Brennisteinsalda Hot Spring

The Brennisteinsalda Hot Spring is a favorite feature of the region. Many people will spend hours at a time basking in this naturally formed hot spot that has wide temperature variability around 38 degrees Celcius (100 degrees Fahrenheit). Some trekkers make their decision to hike in the northern direction solely based on the presence of this warm water at the end of their journey. This raw and untouched bathing area is at the intersection of a cold stream and geothermal runoff; therefore, the water temperature is nowhere near consistent. You will be continually amused by bathers moving about the water to find the perfect balance of temperatures. Enjoy the soothing nature of the water and relax those muscles for the long trek ahead.

Amenities

If you realize you forgot something, or need a chance to resupply, the Mountain Mall is on site at Landmannalugar. It is a small shop built into a series of dark green buses. You can buy a variety of trekking necessities, or relax in their small café section with tables and benches. Fresh water is readily available, and 5-minute hot showers can be bought for ISK 500. If the hot water runs out, the showers are free!
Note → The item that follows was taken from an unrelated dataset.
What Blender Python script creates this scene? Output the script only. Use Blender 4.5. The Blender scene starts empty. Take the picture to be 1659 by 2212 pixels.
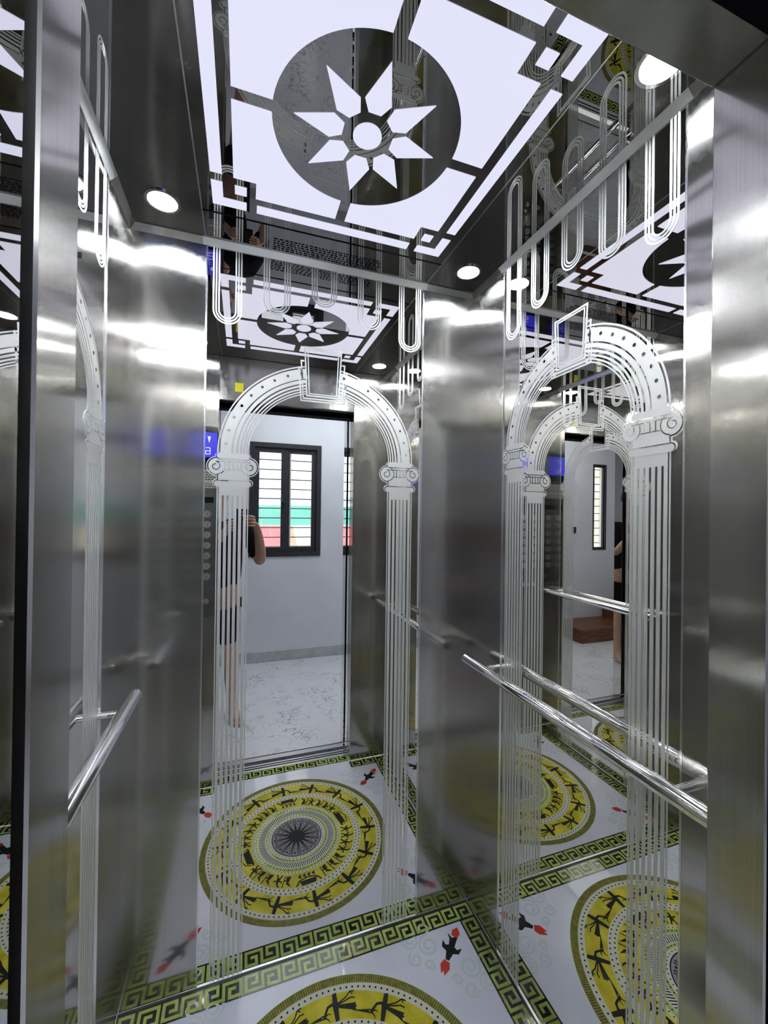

Take note that there are no garbage drop-offs; everything you carry in must be carried out. If you need to charge your phone, electricity may be available for ISK 1.000.

Ferðafélag Íslands Hut

For those looking to alleviate the weight of a tent, there are six cabins along the way owned and operated by Ferðafélag Íslands (Iceland Touring Association, FÍ). They are open from late June to mid-September and cost ISK 8.000 per person per night. These huts are typically booked long before the summer hiking season due to the region’s high popularity, so be proactive and early with your reservations. Inside you will generally only have a small space of floor to sleep on: This is no luxury experience! There are impressive kitchens and cooking supplies available to use if you are bringing any food that should be cooked. You have to leave your shoes at the door, and there are usually nice drying racks. (Campers are not allowed inside unless the conditions become extreme.) 

Myths and legends

The Jokugil and Vondugil valleys around Landmannalaugar have long been used for sheep grazing; however, there was a time when they were avoided due to the alleged presence of evil spirits. If there were sheep that strayed away into this region, they were generally abandoned. This changed in 1852 when the area was explored and mapped by surveyors who reported no mysterious activity. The following year, farmers returned to these valleys and reclaimed the lost members of their flocks. One such shepherds’ hut is located upon the hardened lava field overlooking the Landmannalaugur Campground. There are many others located along the trek.

Getting there

The nature reserves of Landmannalaugar, Þórsmörk, and Skógar are all reachable by bus during the summer. The most economical means of transport is the Reykjavík Excursions Hikers’ Pass, which offers a discounted round-trip to and from any combination of the aforementioned campsites and the BSI Terminal in Reykjavík. (Reykjavík Excursions and Airport Express also serve bus transportation to and from Keflavík Airport and the BSÍ Terminal.) There are two or three departures per day, and the bus is regularly filled, so it is best to be in line early or risk having to wait several hours for the next ride. There is also a bus from Hella to Álftavatn once a day during the summer.